Chang inserisce questa narrazione dell’alienazione e della depressione in un più ampio filone narrativo teorizzato da Audrey Wollen: la “Sad Girl Theory”, la “Teoria della ragazza triste”. L’idea alla base di questo pensiero è quella che le donne, mettendo in atto il loro dolore, stiano sovvertendo i sistemi di potere.

Scrive ancora Chang: “C’è una lunga storia di ragazze e donne tristi nella letteratura. Pensate ai romanzi di Jean Rhys, Joan Didion, Sylvia Plath.
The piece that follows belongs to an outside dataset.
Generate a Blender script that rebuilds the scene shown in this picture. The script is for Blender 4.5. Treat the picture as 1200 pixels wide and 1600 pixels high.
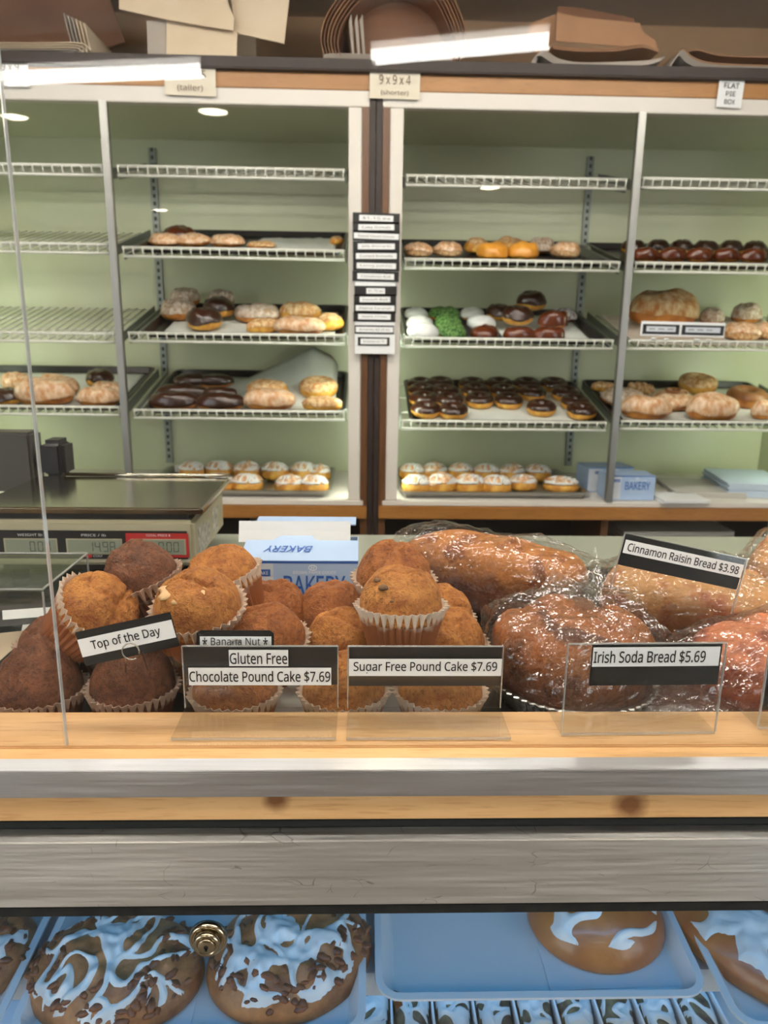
import bpy, bmesh, math, random
from mathutils import Vector, Matrix, noise
for o in list(bpy.data.objects): bpy.data.objects.remove(o)
SC = bpy.context.scene
COL = SC.collection
PI = math.pi

# ---------------------------------------------------------------- camera
cd = bpy.data.cameras.new('camera'); cam = bpy.data.objects.new('camera', cd); COL.objects.link(cam)
cd.sensor_fit = 'VERTICAL'; cd.sensor_height = 36.0; cd.sensor_width = 27.0; cd.lens = 1160 / 1600 * 36
cd.clip_start = .02
cf = Vector((0.02830164, 0.9707218, -0.23853346)); cr = Vector((0.99957953, -0.02597772, 0.01288124)); cu = Vector((-0.00630754, 0.23879772, 0.97104885))
cam.matrix_world = Matrix(((cr.x, cu.x, -cf.x, 0), (cr.y, cu.y, -cf.y, 0), (cr.z, cu.z, -cf.z, 1.444), (0, 0, 0, 1)))
cd.dof.use_dof = True; cd.dof.focus_distance = .80; cd.dof.aperture_fstop = 7.5
SC.camera = cam
# ---------------------------------------------------------------- world and exposure
wd = bpy.data.worlds.new('world'); SC.world = wd; wd.use_nodes = True
wd.node_tree.nodes['Background'].inputs[0].default_value = (.92, .96, 1.0, 1)
wd.node_tree.nodes['Background'].inputs[1].default_value = 2.0
SC.view_settings.view_transform = 'Standard'; SC.view_settings.look = 'None'
SC.view_settings.gamma = 1; SC.view_settings.use_curve_mapping = False
SC.view_settings.exposure = 1.1
SC.cycles.use_denoising = True
SC.cycles.use_adaptive_sampling = True; SC.cycles.adaptive_threshold = .02
SC.cycles.max_bounces = 7; SC.cycles.diffuse_bounces = 3; SC.cycles.glossy_bounces = 4; SC.cycles.transparent_max_bounces = 24
SC.cycles.caustics_reflective = False; SC.cycles.caustics_refractive = False
SC.cycles.sample_clamp_indirect = 4.0
DOWN = 30.0      # recessed ceiling lamps, emission strength
TUBE = 11.0       # ceiling fluorescent tubes
CABT = 12.0      # upright tubes inside the wall cabinets
CASET = 7.0      # tube inside the counter case

# ---------------------------------------------------------------- helpers
def lin(c):
    c = c / 255
    return c / 12.92 if c <= .04045 else ((c + .055) / 1.055) ** 2.4
def rgb(r, g, b): return (lin(r), lin(g), lin(b), 1)
def N(t, typ, **kw):
    n = t.nodes.new(typ)
    for k, v in kw.items(): setattr(n, k, v)
    return n
def newmat(name):
    m = bpy.data.materials.new(name); m.use_nodes = True
    return m, m.node_tree, m.node_tree.nodes['Principled BSDF']
def ramp_mix(t, fac, c1, c2):
    mx = N(t, 'ShaderNodeMix', data_type='RGBA')
    t.links.new(fac, mx.inputs[0])
    for i, c in ((6, c1), (7, c2)):
        if isinstance(c, tuple): mx.inputs[i].default_value = c
        else: t.links.new(c, mx.inputs[i])
    return mx.outputs[2]
def mapr(t, val, a, b, c=0., d=1.):
    n = N(t, 'ShaderNodeMapRange'); t.links.new(val, n.inputs[0])
    for i, v in enumerate((a, b, c, d)): n.inputs[i + 1].default_value = v
    return n.outputs[0]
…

Negli ultimi dieci anni circa il soprannome di “ragazza triste” ha guadagnato terreno attraverso i media (e i social media) pop e prevalentemente bianchi: musicisti come Lana Del Rey, Phoebe Bridgers e Billie Eilish; Serie TV come Fleabag e Crazy Ex-Girlfriend; libri come Il mio anno di riposo e oblio, So Sad Today (e il suo omonimo account Twitter) e l’intera opera di Sally Rooney”.

Cassie potrebbe sembrare una ragazza altamente funzionale, perfettamente capace di svolgere il suo lavoro quotidiano. In realtà, però, lo fa con vergogna e con un’infelicità sempre più invalidante.
“Per sopravvivere qui, devo dividermi tra due identità: una vera e una fittizia. La finta me prende il controllo quando le pretese si fanno eccessive. Forse ognuno di noi è sempre doppio: c’è la personalità reale e quella che creiamo per sopravvivere nel mondo che ci è capitato”. E anche questa, visto come andrà la storia di Cassie, è – a suo modo – una strategia per sovvertire “il sistema distopico del tardo capitalismo”, come lo ha definito ancora Chang.
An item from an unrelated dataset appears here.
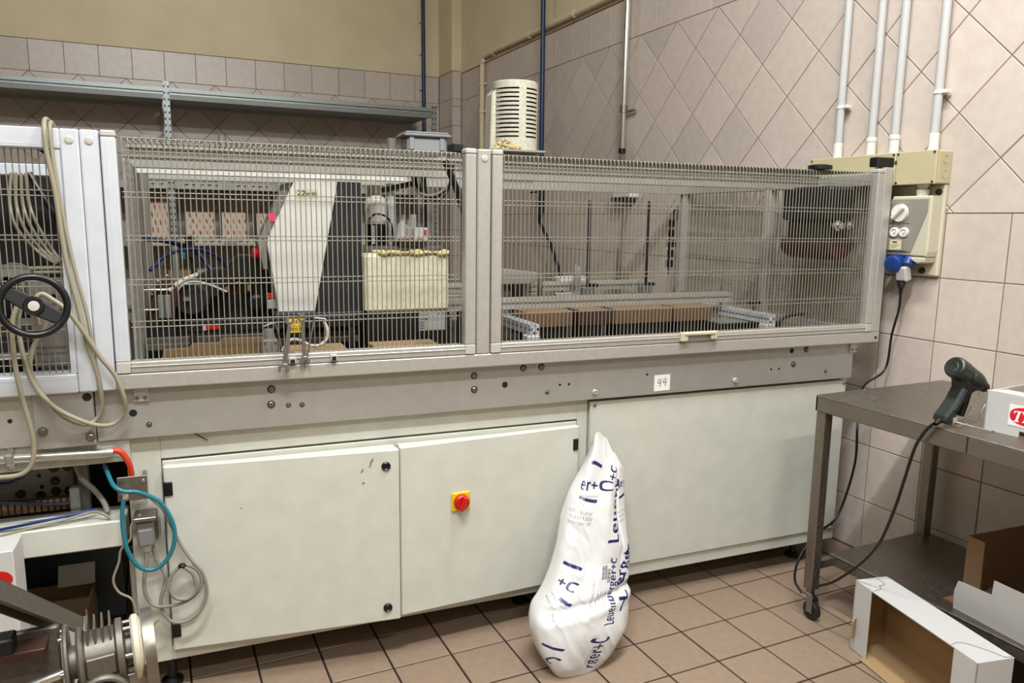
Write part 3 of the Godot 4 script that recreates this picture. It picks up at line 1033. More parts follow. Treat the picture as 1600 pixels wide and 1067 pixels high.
func machine() -> void:
	var t := thing_m("packaging_machine", "long cream and aluminium packaging machine with wire mesh guards, across the middle of the room", "machine")
	# cabinet
	bb(-0.10, 2.60, 0.106, 0.83, -1.25, -0.055, 0.004)
	var body := part("cabinet_body", M.cream, t)
	bb(-0.10, -0.011, 0.106, 0.83, -0.055, 0.0, 0.003)
	part("frame_upright", M.cream, t)
	bb(1.348, 1.389, 0.106, 0.83, -0.055, 0.0, 0.003)
	part("frame_upright", M.cream, t)
	bb(-0.012, 1.349, 0.743, 0.83, -0.055, 0.0, 0.003)
	part("frame_top", M.cream, t)
	bb(-0.009, 1.346, 0.69, 0.7365, -0.05, -0.001, 0.002)
	part("opening_lip", M.cream, t)
	bb(-0.012, 1.349, 0.106, 0.149, -0.055, 0.0, 0.003)
	part("frame_bottom", M.cream, t)
	bb(1.388, 2.60, 0.106, 0.156, -0.055, 0.004, 0.003)
	part("frame_bottom", M.cream, t)
	for f in [[-0.02, -0.06], [1.2, -0.15], [2.48, -0.1], [-0.02, -1.15], [2.48, -1.15]]:
		lathe(Vector3(f[0], 0, f[1]), Vector3.UP, [Vector2(0, 0), Vector2(0.032, 0), Vector2(0.032, 0.012), Vector2(0.014, 0.022), Vector2(0.014, 0.108)], 16)
		part("foot", M.rubber, t)
	bb(1.393, 2.592, 0.158, 0.806, -0.053, 0.014, 0.003)
	var sp := part("side_panel", M.cream, t)
	var scr := screw_mesh(0.006, 0.004)
	for q in [[1.408, 0.793], [2.578, 0.793], [1.408, 0.175], [2.578, 0.175]]:
		inst("screw", scr, M.bolt, sp, "", Vector3(q[0], q[1], 0.014))
	# two doors, each standing a little open at the middle
	org = Vector3.ZERO
	var hm := 0.0
	for k in 2:
		var w: float = [0.686, 0.662][k]
		var d := Node3D.new()
		d.name = "cabinet_door"
		t.add_child(d, true)
		d.transform = turned(-0.007 if k == 0 else 1.344, 0.1495, 0.026, -4.9 if k == 0 else 3.6)
		var x0 := 0.0 if k == 0 else -w
		org = Vector3.ZERO
		bb(x0, x0 + w, 0.0, 0.577, -0.026, 0.0, 0.004)
		part("leaf", M.cream, d)
		# deep rim that the door carries towards the opening
		var sl := tan(deg_to_rad(4.9 if k == 0 else 3.6))
		X = Transform3D(Basis(Vector3.RIGHT, Vector3.FORWARD, Vector3.UP), Vector3.ZERO)
		if k == 0:
			prism(PackedVector2Array([Vector2(0.006, 0.02), Vector2(w - 0.008, 0.02), Vector2(w - 0.008, 0.018 + sl * w), Vector2(0.006, 0.024)]), 0.006, 0.572)
		else:
			prism(PackedVector2Array([Vector2(-0.006, 0.02), Vector2(-0.006, 0.024), Vector2(-w + 0.008, 0.018 + sl * w), Vector2(-w + 0.008, 0.02)]), 0.006, 0.572)
		X = Transform3D()
		part("door_rim", M.cream, d)
		for y in [0.065, 0.51]:
			bb(0.004 if k == 0 else -0.024, 0.024 if k == 0 else -0.004, y - 0.021, y + 0.021, -0.002, 0.005, 0.002)
			if k == 0:
				bb(0.0, 0.006, y - 0.021, y + 0.021, -0.02, 0.005, 0.001)
			part("hinge", M.rubber, d)
		if k == 0:
			for y in [0.047, 0.525]:
				lathe(Vector3(w - 0.042, y, 0.0), Vector3.BACK, [Vector2(0.0145, 0), Vector2(0.0145, 0.004), Vector2(0.011, 0.007), Vector2(0.008, 0.004), Vector2(0.005, 0.004), Vector2(0, 0.003)], 20)
				part("lock", M.rubber, d)
			for q in [[0.60, 0.545, 0.004, 0.011], [0.57, 0.515, 0.003, 0.009], [0.573, 0.475, 0.004, 0.005], [0.595, 0.53, 0.003, 0.008], [0.21, 0.43, 0.006, 0.0015]]:
				X = Transform3D(Basis(Vector3.BACK, -0.5), Vector3(q[0], q[1], 0.0))
				ball(Vector3.ZERO, Vector3(q[2], q[3], 0.0005), 8)
			X = Transform3D()
			part("smudge", M.cable_grey, d, "stuff")
		else:
			# yellow and red main switch
			var c := Vector3(-0.455, 0.367, 0.0)
			box(c + Vector3(0, 0, 0.004), Vector3(0.066, 0.066, 0.008), 0.005)
			var ms := part("main_switch", M.yellow, d)
			lathe(c + Vector3(0, 0, 0.008), Vector3.BACK, [Vector2(0.027, 0), Vector2(0.026, 0.012), Vector2(0.022, 0.016), Vector2(0, 0.016)], 24)
			X = Transform3D(Basis(Vector3.BACK, -0.35), c + Vector3(0, 0, 0.03))
			box(Vector3.ZERO, Vector3(0.015, 0.05, 0.02), 0.005)
			X = Transform3D()
			part("switch_knob", M.red, d)
	# bed rail with its holes and screws
	org = Vector3.ZERO
	bb(-0.166, 2.60, 0.819, 0.967, -0.03, 0.03, 0.002)
	var rail := part("bed_rail", M.alu_dull, t)
	bb(-0.10, 2.58, 0.967, 1.0, -0.03, 0.0, 0.0)
	part("rail_spacer", M.alu_dull, t)
	var big := hole_mesh(0.0105)
	for q in [[-0.073, 0.894], [1.055, 0.897], [2.276, 0.949]]:
		inst("hole", big, M.hole, rail, "", Vector3(q[0], q[1], 0.03))
	var soc := screw_mesh(0.0085, 0.0045)
	var sring := hole_mesh(0.0118)
	for q in [[0.302, 0.936], [0.30, 0.889], [0.945, 0.935], [0.946, 0.888], [1.122, 0.95], [1.189, 0.95], [2.29, 0.894], [2.35, 0.95]]:
		inst("counterbore", sring, M.hole, rail, "", Vector3(q[0], q[1], 0.03))
		inst("socket_screw", soc, M.bolt, rail, "", Vector3(q[0], q[1], 0.0302))
	var small := screw_mesh(0.0052, 0.0035)
	for q in [[0.35, 0.883], [0.39, 0.881], [-0.034, 0.857], [1.213, 0.859], [2.459, 0.855]]:
		inst("counterbore", hole_mesh(0.0076), M.hole, rail, "", Vector3(q[0], q[1], 0.03))
		inst("socket_screw", small, M.bolt, rail, "", Vector3(q[0], q[1], 0.0302))
	for q in [[1.261, 0.882], [1.296, 0.882], [1.613, 0.896], [2.18, 0.88], [2.218, 0.88]]:
		inst("small_hole", hole_mesh(0.0045), M.hole, rail, "", Vector3(q[0], q[1], 0.03))
	for q in [[1.398, 0.847], [2.007, 0.848]]:
		inst("dome_screw", screw_mesh(0.0095, 0.009), M.cap, rail, "", Vector3(q[0], q[1], 0.03))
	hose([Vector3(0.068, 0.822, 0.004), Vector3(0.09, 0.808, 0.006), Vector3(0.118, 0.791, 0.012)], 0.0016, 3, 6)
	part("wire_stub", M.rubber, t)
	# handwritten number label
	var im := blank(128, 128, Color(0.93, 0.92, 0.90))
	for dx in [0, 42]:
		var ink := Color(0.12, 0.12, 0.13)
		for s in [[Vector2(42, 28), Vector2(30, 66)], [Vector2(30, 66), Vector2(58, 62)], [Vector2(54, 34), Vector2(48, 94)]]:
			var p: Vector2 = s[0] + Vector2(dx, -dx * 0.05)
			var q2: Vector2 = s[1] + Vector2(dx, -dx * 0.05)
			var w2 := (q2 - p).orthogonal().normalized() * 2.4
			fill_poly(im, PackedVector2Array([p - w2, q2 - w2, q2 + w2, p + w2]), ink)
	org = Vector3.ZERO
	X = Transform3D(Basis(), Vector3.ZERO)
	card(Vector3(1.678, 0.861, 0.0305), Vector3(0.034, 0.0005, 0), Vector3(0, 0.030, 0), 0.0008)
	part("number_label", printed(im), t)
	# sill beam, posts, brackets
	bb(-0.108, 2.702, 0.968, 1.0115, -0.02, 0.06, 0.003)
	part("sill_beam", M.alu, t)
	for b in [[-0.069, -0.03], [2.575, 2.612]]:
		bb(b[0], b[1], 0.926, 0.969, 0.028, 0.038, 0.002)
		var br := part("sill_bracket", M.alu, t)
		for dx in [0.009, 0.03]:
			inst("screw", small, M.bolt, br, "", Vector3(b[0] + dx, 0.938, 0.038))
	for p in [[-0.1525, -0.108, -0.02], [0.943, 0.9885, 0.0], [2.657, 2.702, 0.0]]:
		bb(p[0], p[1], 0.968 if p[0] < 0 else 1.0115, 1.664 if p[0] < 2 else 1.672, p[2], 0.06, 0.004)
		var po := part("post", M.alu_pale if p[0] < 0 else M.alu, t)
		if p[0] < 2:
			lathe(Vector3((p[0] + p[1]) / 2, 1.636, 0.06), Vector3.BACK, [Vector2(0.011, 0), Vector2(0.0105, 0.002), Vector2(0.007, 0.0032), Vector2(0, 0.0035)], 18)
			part("plug_cap", M.cap, po)
		if p[0] > 2:
			lathe(Vector3(2.682, 0.988, 0.06), Vector3.BACK, [Vector2(0.006, 0), Vector2(0.006, 0.001), Vector2(0, 0.001)], 12)
			part("hole", M.hole, po)
	bb(0.9895, 0.9915, 1.02, 1.65, 0.0, 0.03, 0.0)
	part("door_seal", M.rubber, t)
	# guard doors
	var pairs := [1.616, 1.603, 1.507, 1.493, 1.390, 1.378, 1.270, 1.2555, 1.154, 1.138, 1.046]
	for k in 2:
		var u0: float = [-0.1045, 0.992][k]
		var u1: float = [0.939, 2.654][k]
		var s0: float = [0.036, 0.036][k]
		var s1: float = [0.036, 0.034][k]
		var d := Node3D.new()
		d.name = "guard_door"
		t.add_child(d, true)
		org = Vector3.ZERO
		for q in [[u0, u0 + s0], [u1 - s1, u1]]:
			bb(q[0], q[1], 1.046, 1.648, 0.02, 0.062, 0.003)
			bb(q[0] + 0.012, q[0] + 0.014, 1.046, 1.648, 0.058, 0.0626, 0.0)
			part("stile", M.alu_pale if k == 0 and q[0] < 0 else M.alu, d)
			bb(q[0] - 0.0005, q[1] + 0.0005, 1.648, 1.665, 0.018, 0.063, 0.004)
			part("stile_cap", M.cap, d)
			bb(q[0], q[1], 1.013, 1.046, 0.02, 0.0625, 0.003)
			part("corner_block", M.cap, d)
		bb(u0 + s0, u1 - s1, 1.0135, 1.044, 0.02, 0.06, 0.002)
		bb(u0 + s0, u1 - s1, 1.030, 1.033, 0.055, 0.063, 0.001)
		part("bottom_rail", M.alu, d)
		guard_mesh(u0 + s0 + 0.012, u1 - s1 - 0.012, 1.036, 1.651, 0.04, -0.28, pairs, d)
		if k == 1:
			bb(1.735, 1.87, 1.040, 1.052, 0.06, 0.082, 0.003)
			bb(1.722, 1.752, 1.018, 1.052, 0.06, 0.078, 0.003)
			bb(1.852, 1.88, 1.022, 1.052, 0.06, 0.078, 0.003)
			part("handle", M.ivory, d)
	# beams under the roof of the guards
	org = Vector3.ZERO
	along_prism(PackedVector2Array([Vector2(-0.34, 1.592), Vector2(-0.28, 1.592), Vector2(-0.28, 1.614), Vector2(-0.288, 1.616), Vector2(-0.288, 1.6195), Vector2(-0.28, 1.621), Vector2(-0.278, 1.630), Vector2(-0.292, 1.632), Vector2(-0.292, 1.648), Vector2(-0.272, 1.650), Vector2(-0.272, 1.6575), Vector2(-0.34, 1.6575)]), -0.07, 2.66)
	part("hinge_beam", M.alu_dull, t)
	along_prism(PackedVector2Array([Vector2(-0.50, 1.582), Vector2(-0.44, 1.582), Vector2(-0.44, 1.599), Vector2(-0.446, 1.6005), Vector2(-0.446, 1.602), Vector2(-0.436, 1.603), Vector2(-0.436, 1.617), Vector2(-0.50, 1.617)]), -0.07, 0.84)
	part("cross_beam", M.white_panel, t)
	along_prism(PackedVector2Array([Vector2(-1.33, 1.60), Vector2(-1.28, 1.60), Vector2(-1.28, 1.65), Vector2(-1.33, 1.65)]), -0.15, 2.70)
	part("rear_beam", M.alu_dull, t)
	bb(2.645, 2.684, 1.60, 1.65, -1.3, 0.0, 0.003)
	part("end_beam", M.alu, t)
	bb(2.645, 2.684, 0.985, 1.02, -1.3, 0.0, 0.003)
	part("end_beam", M.alu, t)
	for n in [-0.63, -1.33]:
		bb(2.645, 2.684, 0.93, 1.62, n, n + 0.045, 0.003)
		bb(2.642, 2.648, 0.93, 1.62, n + 0.018, n + 0.027, 0.001)
		part("end_post", M.alu, t)
	bb(-0.15, -0.105, 0.93, 1.65, -1.33, -1.285, 0.003)
	part("end_post", M.alu_dull, t)
	# mesh closing the right end
	for sec in [[-1.28, -0.635], [-0.58, -0.005]]:
		var cnt := int(round((sec[1] - sec[0]) / 0.0149))
		for i in cnt + 1:
			var n2: float = lerpf(sec[0], sec[1], float(i) / cnt)
			wire([Vector3(2.676, 1.02, n2), Vector3(2.676, 1.60, n2)], 0.0019, 5)
		for v in pairs.slice(2):
			wire([Vector3(2.673, v, sec[0]), Vector3(2.673, v, sec[1])], 0.0021, 5)
		part("end_mesh", M.wire, t, "stuff")
	# grey sheet closing the left end of the guard
	bb(-0.062, -0.056, 1.0, 1.60, -0.95, -0.02, 0.001)
	part("divider_sheet", M.divider, t)
	bb(-0.066, -0.052, 0.98, 1.62, -1.0, -0.95, 0.002)
	part("divider_post", M.dark_iron, t)
	# bed
	bb(-0.10, 2.60, 0.925, 0.945, -1.25, -0.03, 0.0)
	part("bed_plate", M.dark_bed, t)
	along_prism(PackedVector2Array([Vector2(-0.16, 0.946), Vector2(-0.06, 0.946), Vector2(-0.06, 1.015), Vector2(-0.16, 1.015)]), -0.05, 0.95)
	part("bed_beam", M.grey_paint, t)
	# interlock switches on top of the right post, plug socket on the middle one
	bb(2.628, 2.735, 1.674, 1.712, 0.0, 0.045, 0.004)
	var sw := part("interlock_switch", M.black, t)
	cyl(Vector3(2.725, 1.692, 0.047), Vector3(2.725, 1.692, 0.06), 0.013, -1, 14)
	part("connector", M.bolt, sw)
	lathe(Vector3(2.36, 1.655, 0.02), Vector3.UP, [Vector2(0.0, 0), Vector2(0.045, 0), Vector2(0.045, 0.014), Vector2(0.03, 0.018), Vector2(0, 0.018)], 20)
	part("interlock_knob", M.black, t)
	bb(0.888, 0.926, 1.658, 1.688, -0.09, -0.03, 0.004)
	part("interlock_switch", M.black, t)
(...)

Sarah Rose Etter (già autrice di Il libro di X, Pidgin Edizioni, traduzione di Stefano Pirone)
dà forma a questa profonda sofferenza
, e al tentativo di Cassie di controllarla, scrivendo pagine ordinate, quasi schematiche. I capitoli si aprono con la definizione di una parola in “formato dizionario” e proseguono con un racconto in prima persona intervallato da titoli di giornale e codici binari. 

“La Silicon Valley è il centro del mondo”. Così dicono.